■ SHORT PROBLEM
Pictures stay out. Extract the lines below from the first one through the line with "car, 5, 24)", both included.

● ● ● ●

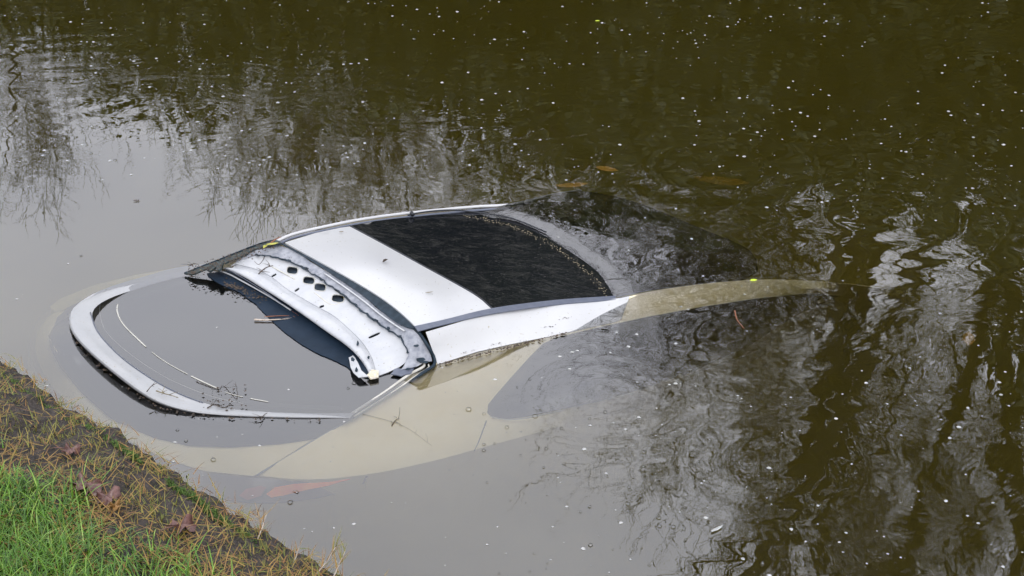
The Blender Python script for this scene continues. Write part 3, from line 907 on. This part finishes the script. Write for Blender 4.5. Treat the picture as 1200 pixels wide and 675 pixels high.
for (cx_, cy_, sx_, sy_) in ((493, 421, 5.5, 3.2), (488, 405, 3.6, 1.6), (498, 424, 6, 1.8), (478, 432, 3, 1.5), (468, 394, 3, 1.5), (455, 384, 3.5, 1.5), (440, 375, 4, 1.6), (357, 314, 4, 1.4), (338, 305, 4, 1.2), (413, 421, 2.5, 3), (418, 433, 2, 3), (427, 439, 2.5, 2), (419, 402, 1.5, 3), (432, 419, 2, 2)):
    q_ = [(cx_+math.cos(k_*.898)*sx_*rnd.uniform(.4, 1.2), cy_+math.sin(k_*.898)*sy_*rnd.uniform(.4, 1.2)) for k_ in range(7)]
    sheet('torn_rubber', q_, ZD, M['seal'], car, 3, off=.010, thick=.003)
# near bottom corner: torn plates
sheet('torn_plate', [(409, 419), (414, 416), (419, 424), (424, 434), (431, 441), (420, 442), (414, 437), (411, 430)], lambda a, b: .02, M['metal'], car, 3, thick=.003, jit=.6)
sheet('torn_foam', [(430, 439), (436, 433), (444, 434), (444, 441), (434, 443)], lambda a, b: .016, M['cream_frag'], car, 2.5, thick=.006, jit=.5)
sheet('torn_plate', [(464, 431), (476, 433), (486, 430), (482, 437), (470, 440), (458, 438)], lambda a, b: .010, M['groove'], car, 3, thick=.004, jit=.6)
# slimy seal lifted along the far edge
fs_up = [(216, 320), (240, 310), (262, 302), (284, 293), (304, 285.5), (322, 280.5)]
fs_dn = [(331, 284.5), (316, 287), (300, 291), (284, 299), (270, 305.5), (262, 309), (257, 317), (252, 313), (246, 318), (240, 315), (228, 320.5)]
sheet('lifted_seal', densify_open(fs_up, 5)+densify_open(fs_dn, 4), lambda a, b: .012+max(0, (a-216))*.0011, M['green_black'], car, 4, thick=.008, jit=.9)
strip_tube('seal_edge', [(216, 320, .012), (262, 302, .064), (300, 287, .107), (322, 281, .128)], .0035, M['seal'], car, 5, 24)

# ------------------------------------------------------------------ DEBRIS ON THE CAR AND WATER
def twig(name, pts, r, mat, label, cat='twig', side=0):
    P = [W(*p) for p in cat_curve(pts, max(6, len(pts)*4))]
    base = P[0].copy()
    V, F = [], []
    tube_data(V, F, P, [r*(1-.6*i_/len(P)) for i_ in range(len(P))], 5)
    for s_ in range(side):
        i_ = rnd.randrange(1, len(P)-1)
        d = (P[i_+1]-P[i_])
        q_ = P[i_]+Vector((rnd.uniform(-1, 1), rnd.uniform(-1, 1), rnd.uniform(0, .4))).normalized()*rnd.uniform(.015, .045)
        tube_data(V, F, [P[i_], P[i_].lerp(q_, .5)+Vector((.002, 0, .002)), q_], [r*.6, r*.4, r*.25], 4)
    return put(mesh_obj(name, V, F, mat, loc=base), label, cat)


twig('pale_stick', [(298, 374.5, .006), (312, 375, .006), (329, 374, .008)], .0045, M['palestick'], 'pale split stick floating in the flooded rear window', 'stick')
twig('thin_twig', [(310, 371, .008), (335, 370, .012), (360, 372, .014)], .0018, M['redtwig'], 'thin brown twig lying beside the pale stick over the dark well', side=2)
twig('thin_twig', [(320, 375, .008), (345, 373, .012), (368, 371, .014)], .0014, M['palestick'], 'thin straw-coloured twig crossing the dark well of the rear window', side=1)
twig('brown_twig', [(316, 286, .135), (322, 281, .145), (329, 277.5, .15)], .0034, M['redtwig'], 'red-brown twig sticking up at the far rear corner of the roof')
twig('dark_twig', [(172, 459, .045), (178, 452, .052), (184, 449, .054)], .002, M['twig'], 'dark twig standing on the white tail spoiler', side=2)
twig('seed_string', [(183, 458, .042), (192, 461, .04), (203, 464, .036), (208, 466, .034)], .0026, M['silt'], 'olive seed string lying along the white tail spoiler', side=6)
twig('dark_twig', [(243, 478, .012), (252, 474, .012), (262, 478, .012), (272, 474, .01)], .0022, M['twig'], 'tangle of dark twigs at the thin end of the tail spoiler', side=7)
twig('dark_twig', [(305, 492, .006), (310, 486, .008), (313, 484, .010)], .0022, M['twig'], 'short dark twig on the thin spoiler edge near the tailgate corner', side=3)
twig('fine_root', [(230, 447, .002), (255, 456, .002), (262, 452, .002), (278, 468, .002), (276, 448, .002)], .0012, M['twig'], 'fine hair-like root floating above the submerged rear window', side=5)
twig('fine_root', [(424, 485, .002), (455, 493, .002), (478, 502, .002), (506, 522, .002)], .0006, M['twig'], 'long fine root floating over the submerged cream side panel', side=2)
twig('fine_root', [(459, 499, .002), (463, 493, .002), (468, 490, .002)], .0018, M['twig'], 'small dark root fragment floating over the submerged side panel', side=4)
twig('dark_twig', [(221, 312, .02), (228, 309, .03), (233, 310, .03)], .002, M['twig'], 'small forked dark twig beyond the lifted far seal', side=4)
twig('red_stem', [(861, 364, .002), (864, 375, .002), (872, 385, .002)], .0028, M['redtwig'], 'orange-red stem floating beside the submerged side window', 'stem')
twig('dark_twig', [(310, 300, .095), (308, 305, .095), (303, 310, .09), (298, 306, .09)], .0018, M['twig'], 'curled dark root lying on the white header panel', side=0)
twig('dark_twig', [(303, 321, .066), (311, 314, .075), (320, 311, .08)], .0026, M['twig'], 'dark broken twig lying on the white header panel', side=6)


def leaf(name, px, py, z, ln, wd, rz, mat, label, cat='leaf', curl=.2, tilt=0.):
    c = W(px, py, z)
    V, F = [], []
    n = 8
    for i_ in range(n+1):
        t_ = i_/n
        hw = wd*.5*math.sin(math.pi*min(1, t_*.94+.03))**.8*(1+.12*math.sin(i_*2.4))
        x_ = (t_-.5)*ln
        for s_ in (-1, -.5, 0, .5, 1):
            V.append(Vector((x_, s_*hw, curl*abs(s_)*hw+.1*ln*(t_-.5)**2*2)))
    for i_ in range(n):
        for j in range(4):
            a = i_*5+j
            F.append((a, a+5, a+6, a+1))
    o = mesh_obj(name, V, F, mat)
    m = o.modifiers.new('s', 'SOLIDIFY'); m.thickness = max(.0006, ln*.012)
    o.location = c; o.rotation_euler = (tilt, 0, rz)
    return put(o, label, cat)


leaf('seed_pod', 451.5, 306, .150, .032, .012, 1.0, M['twig'], 'small brown leaf curled on the white roof near its middle', curl=1.2)
leaf('leaf_crumb', 503, 342.5, .146, .03, .006, .25, M['silt'], 'thin line of leaf crumbs on the white roof near the side rail')
leaf('leaf_crumb', 400, 271.5, .128, .02, .008, .2, M['silt'], 'grey leaf speck on the white roof at the windscreen corner')
leaf('yellow_leaf', 319, 286, .142, .05, .018, .35, M['yleaf'], 'yellow leaf caught at the far rear corner of the roof')
leaf('yellow_leaf', 311, 289.5, .135, .03, .016, 1.2, M['yleaf'], 'small crumpled yellow leaf below the larger yellow leaf at the roof corner', curl=.8)
leaf('green_leaf', 883, 328.5, .003, .03, .02, .3, M['gleaf'], 'bright yellow-green leaf floating over the sunken windscreen pillar')
leaf('sunken_leaf', 711, 199, -.05, .12, .06, -.5, M['oleaf'], 'orange leaf sunk just under the water beyond the windscreen')
leaf('sunken_leaf', 670, 218, -.07, .16, .06, .2, M['oleaf'], 'yellow leaf sunk beside the far edge of the windscreen')
leaf('sunken_leaf', 845, 214, -.32, .30, .11, -.3, M['oleaf'], 'large blurred orange leaf deep in the rippled water')
leaf('sunken_leaf', 1135, 398, -.18, .12, .05, 1.3, M['oleaf'], 'small brown-orange leaf sunk among the tree reflections')
leaf('floating_leaf', 160, 235, .003, .03, .014, .3, M['twig'], 'small dark leaf floating on the pale sky reflection')
leaf('floating_leaf', 840, 620, .003, .05, .012, .7, M['foam'], 'pale narrow scrap floating beside the tree reflections', 'scrap')
leaf('yellow_fleck', 700, 24.5, .003, .03, .02, .3, M['gleaf'], 'tiny yellow-green leaf floating far out on dark water')

# crumbs of dirt along the waterline of the side
def crumbs(name, spots, mat, zoff, parent=None, smin=.0015, smax=.004):
    V, F = [], []
    for (x_, y_, z_) in spots:
        c = W(x_, y_, z_+zoff); s_ = rnd.uniform(smin, smax)
        k = len(V)
        V += [c+Vector((s_*rnd.uniform(.6, 1.4), 0, 0)), c+Vector((0, s_, 0)), c+Vector((-s_*rnd.uniform(.6, 1.4), 0, 0)), c+Vector((0, -s_, 0)), c+Vector((0, 0, s_*.7))]
        F += [(k, k+1, k+4), (k+1, k+2, k+4), (k+2, k+3, k+4), (k+3, k, k+4)]
    o = mesh_obj(name, V, F, mat, parent)
    o['kind'] = 'stuff'
    return o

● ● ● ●

■ PROBLEM SOLUTION
The Blender Python script for this scene continues. Write part 3, from line 907 on. This part finishes the script. Write for Blender 4.5. Treat the picture as 1200 pixels wide and 675 pixels high.
for (cx_, cy_, sx_, sy_) in ((493, 421, 5.5, 3.2), (488, 405, 3.6, 1.6), (498, 424, 6, 1.8), (478, 432, 3, 1.5), (468, 394, 3, 1.5), (455, 384, 3.5, 1.5), (440, 375, 4, 1.6), (357, 314, 4, 1.4), (338, 305, 4, 1.2), (413, 421, 2.5, 3), (418, 433, 2, 3), (427, 439, 2.5, 2), (419, 402, 1.5, 3), (432, 419, 2, 2)):
    q_ = [(cx_+math.cos(k_*.898)*sx_*rnd.uniform(.4, 1.2), cy_+math.sin(k_*.898)*sy_*rnd.uniform(.4, 1.2)) for k_ in range(7)]
    sheet('torn_rubber', q_, ZD, M['seal'], car, 3, off=.010, thick=.003)
# near bottom corner: torn plates
sheet('torn_plate', [(409, 419), (414, 416), (419, 424), (424, 434), (431, 441), (420, 442), (414, 437), (411, 430)], lambda a, b: .02, M['metal'], car, 3, thick=.003, jit=.6)
sheet('torn_foam', [(430, 439), (436, 433), (444, 434), (444, 441), (434, 443)], lambda a, b: .016, M['cream_frag'], car, 2.5, thick=.006, jit=.5)
sheet('torn_plate', [(464, 431), (476, 433), (486, 430), (482, 437), (470, 440), (458, 438)], lambda a, b: .010, M['groove'], car, 3, thick=.004, jit=.6)
# slimy seal lifted along the far edge
fs_up = [(216, 320), (240, 310), (262, 302), (284, 293), (304, 285.5), (322, 280.5)]
fs_dn = [(331, 284.5), (316, 287), (300, 291), (284, 299), (270, 305.5), (262, 309), (257, 317), (252, 313), (246, 318), (240, 315), (228, 320.5)]
sheet('lifted_seal', densify_open(fs_up, 5)+densify_open(fs_dn, 4), lambda a, b: .012+max(0, (a-216))*.0011, M['green_black'], car, 4, thick=.008, jit=.9)
strip_tube('seal_edge', [(216, 320, .012), (262, 302, .064), (300, 287, .107), (322, 281, .128)], .0035, M['seal'], car, 5, 24)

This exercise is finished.